Altersperfektion im Verdi-Requiem
Die Dirigenten Daniel Barenboim, Riccardo Chailly und Mariss Jansons gestalten mit Solisten wie Elina Garanca, Anja Harteros und Jonas Kaufmann das Finale der Salzburger Festspiele.
Daniel Barenboim, Riccardo Chailly und Mariss Jansons im Finale der Salzburger Festspiele: das Requiem ist eigentlich ganz einfach zu besetzen. Man braucht nur die vier besten Verdi-Sänger der Welt. Leider sind sie nicht immer frei, weshalb viele Aufführungen dieser Totenmesse trotz schöner Chor- und Orchesterarbeit ein wenig unbefriedigend bleiben.
Aber wozu gibt es Festspiele? Zum Finale des Salzburger Sommers reisten das Orchester und der Chor der Mailänder Scala mit ihrem Chefdirigenten Daniel Barenboim an. Als Solisten im Verdi-Requiem wurden Anja Harteros, Elina Garanca, Jonas Kaufmann und René Pape aufgeboten: Die drei Deutschen und die Lettin sind im italienischen Fach geschmackssicher und diversen wild schluchzenden Kollegen entschieden vorzuziehen. Alle vier überwältigten durch Diskretion und Geschmack – Anja Harteros beispielsweise gelang unvergesslich die leise Anrufung des Erzengels Michael im Offertorium.
Daniel Barenboim – musikalisch ebenfalls unter die Deutschen zu rechnen – verstand das Requiem als Ausdrucksmusik und lud jeden Moment mit persönlichem Espressivo auf. Obwohl er die Dramatik hervorkehrte, blieb die Aufführung stets kontrolliert und detailgenau.
Der sehr homogene, klangschön singende Chor und das Orchester brachten ihre eigene Tradition ein – zusammen mit dem exzellenten Solistenquartett gelang dem offenbar zu einer Altersperfektion wild entschlossenen Daniel Barenboim im Großen Festspielhaus eine umjubelte, nahezu ideale Aufführung dieses heiklen Stücks.
Aber das war noch nicht alles. Traditionell gastiert am letzten Wochenende der Festspiele noch einmal die Orchester-Weltelite. Nach 25 Jahren Pause wieder einmal das Gewandhausorchester Leipzig. Es ist ohne Frage ein Klangkörper mit allerhöchsten Qualitäten und einem schönen dunklen und bisweilen auch etwas eckigen deutschen Klang – eigentlich ideale Voraussetzungen für Gustav Mahlers Sechste Symphonie.

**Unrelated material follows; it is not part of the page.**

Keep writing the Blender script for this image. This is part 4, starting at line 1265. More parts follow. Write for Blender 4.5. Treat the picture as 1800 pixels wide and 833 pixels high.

Untergangs-Reißer ohne echte Tragik
Leider wirkte der Chefdirigent Riccardo Chailly an diesem Abend in seiner Tempogestaltung etwas uninspiriert. Die Musik floss glatt dahin. Im Finale beeindruckten die Kraftreserven des Orchesters, doch die Interpretation blieb glatt: Chailly inszenierte einen theatralischen Untergangs-Reißer im Breitwandformat, ohne dass sich ein Gefühl echter Tragik eingestellt hätte.
Es war gewiss nicht schlecht, aber es fehlten die letzten zehn Prozent. Wie Mahler wirklich geht, bewiesen einen Abend später Mariss Jansons und das Amsterdamer Concertgebouw Orkest. Auf das von Leonidas Kavakos elegant und ohne folkloristisches Paprika hingelegte Violinkonzert Nr. 2 von Béla Bartók folgte Mahlers Erste.
Jansons konzentrierte sich bereits im Kopfsatz auf die Verdüsterungen, den Halbschatten und den gebrochenen Ton. Er eilte mit dem Orchester nicht von Höhepunkt zu Höhepunkt, sondern ließ die ruhigen Momente etwas breiter ausspielen.
Die Musik floss nicht nur geschäftsmäßig dahin. Die Satzschlüsse kamen als Pointen, Jansons unterschlug auch nicht den gewaltsamen Durchbruch der einleitenden Trompetenfanfare am Ende des ersten Satzes. Das Scherzo war eine monumentale Kammermusik, in der die Orchestergruppen miteinander in Dialog traten. Im Finale betonte der herausragende Mahler-Interpret wiederum das Herbeigezwungene beim Choral und dem dröhnenden Optimismus. Eine Deutung, die Herz und Hirn versöhnte.
Mit seinen Amsterdamern musiziert der Lette etwas entspannter und gelassener als beim Symphonieorchester des Bayerischen Rundfunks. Hoffentlich bringt er diese Ruhe in der kommenden Saison auch nach München mit.